Re: [RFC] usb: dwc3: gadget: Fix amount of data copied from event buf to cache

From: Krishna Kurapati PSSNV
Date: Tue May 23 2023 - 23:25:31 EST




On 5/24/2023 2:52 AM, Thinh Nguyen wrote:
On Tue, May 23, 2023, Krishna Kurapati PSSNV wrote:


On 5/23/2023 2:47 AM, Thinh Nguyen wrote:
On Sun, May 21, 2023, Krishna Kurapati wrote:
In the current implementation, the check_event_buf call reads the
GEVNTCOUNT register to determine the amount of event data generated
and copies it from ev->buf to ev->cache after masking interrupt.

During copy if the amount of data to be copied is more than
(length - lpos), we fill the ev->cache till the end of 4096 byte
buffer allocated and then start filling from the top (lpos = 0).

In one instance of SMMU crash it is observed that GEVNTCOUNT register
reads more than 4096 bytes:

dwc3_readl base=0xffffffc0091dc000 offset=50188 value=63488

(offset = 50188 -> 0xC40C) -> reads 63488 bytes

As per crash dump:
dwc->lpos = 2056

and evt->buf is at 0xFFFFFFC009185000 and the crash is at
0xFFFFFFC009186000. The diff which is exactly 0x1000 bytes.

We first memcpy 2040 bytes from (buf + lpos) to (buf + 0x1000).

And then we copy the rest of the data (64388 - 2040) from beginning
of dwc->ev_buf. While doing so we go beyond bounds as we are trying
to memcpy 62348 bytes into a 4K buffer resulting in crash.

Fix this by limiting the total data being copied to ev->length to
avoid copying data beyond bounds. Moreover this is logical because if
the controller generated events more than the size of ring buffer,
some of them might have been overwritten by the controller.

Signed-off-by: Krishna Kurapati <quic_kriskura@xxxxxxxxxxx>
---
Only one instance of this crash was observed so far. As per the
databook:

"The controller always leaves one entry free in each Event Buffer.
When the Event Buffer is almost full, hardware writes the Event
Buffer Overflow event and the USB eventually gets stalled when
endpoints start responding NRDY or the link layer stops returning
credits (in SuperSpeed). This event is an indication to software that
it is not processing events quickly enough. During this time, events
are queued up internally. When software frees up Event Buffer space,
the queued up events are written out and the USB returns to normal
operation"

I didn't see any overflow event in the event buffer after parsing
crash dump. Although this could be some HW issue, I thought we can
include this fix in software as well to avoid such scenario.


What's the GEVNTSIZ at the point of the crash? That's where the driver
tells the controller how much it allocated for the event buffer.

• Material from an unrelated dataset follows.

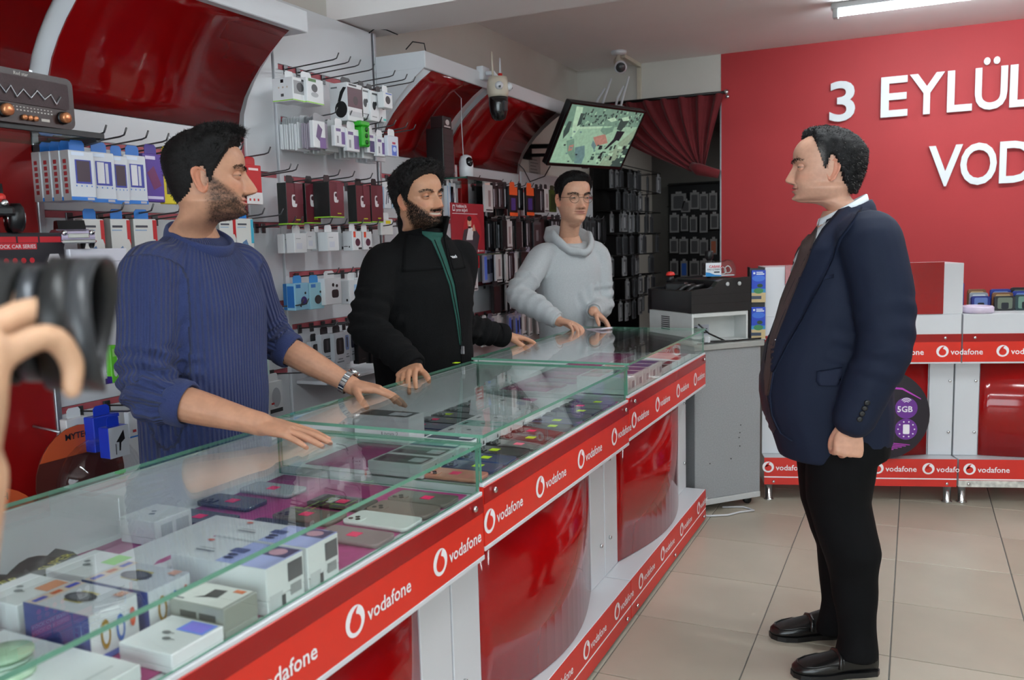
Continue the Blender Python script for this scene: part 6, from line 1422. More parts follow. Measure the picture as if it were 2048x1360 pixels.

Check to make sure that it wasn't reset during operation (not cleanup).


Hi Thinh,

The last 3 RW traces were as follows:

<idle>-0    [001]   5834.471640:  dwc3_writel   base=0xffffffc0091dc000
offset=50184  value=4096
<idle>-0    [001]   5834.471799:  dwc3_readl   base=0xffffffc0091dc000
offset=50188  value=63488
<idle>-0    [001]   5834.471803:  dwc3_writel   base=0xffffffc0091dc000
offset=50184  value=2147487744

The first one was at the end of previous process_event_entry call where we
unmasked the interrupt.

The second one was the read of GEVTCOUNT.

The third one was where we wrote 31st bit of the GEVTSIZ register to mask
interrupt along with 4096 bytes to [15:0] bits.

There is only 100-150us gap between each of these read writes and if you are
referring to whether the GEVTSIZ got modified in between, I am not sure of
that.


The read from GEVNTCOUNT looks corrupted. When was the last time (delta
time) an event was handled prior to the failure? If it's a short delta,
it further indicates that whatever the value returned is invalid.

So, setting count = evt->length if count > evt->length is no good. The
event count is probably much lower and you may end up reading stale
events.

It's odd that we are only able to see this issue now. For this type of
failure, it should've been exposed much early on. Is there potentially
something different for your setup/configuration that may cause this
issue. Also, how easily are you able to reproduce this. Did you try to
re-read the GEVNTCOUNT multiple times when this happens to see if the
value changes dramatically?


The previous event processed was just before this interrupt came in which too was having a huge GEVTCOUNT but not big to crash the device (in memcpy). And very soon, after it was processed, this current interrupt came in.

(That is why in the comment section of the patch, I mentioned that this could be a hw issue too that came up randomly. But wanted to check if this case is something that can be considered for fixing.)

And there has been only one instance reported so far on a target which has very less computational capability and has a hug sw stack (apart from linux) running on top of it.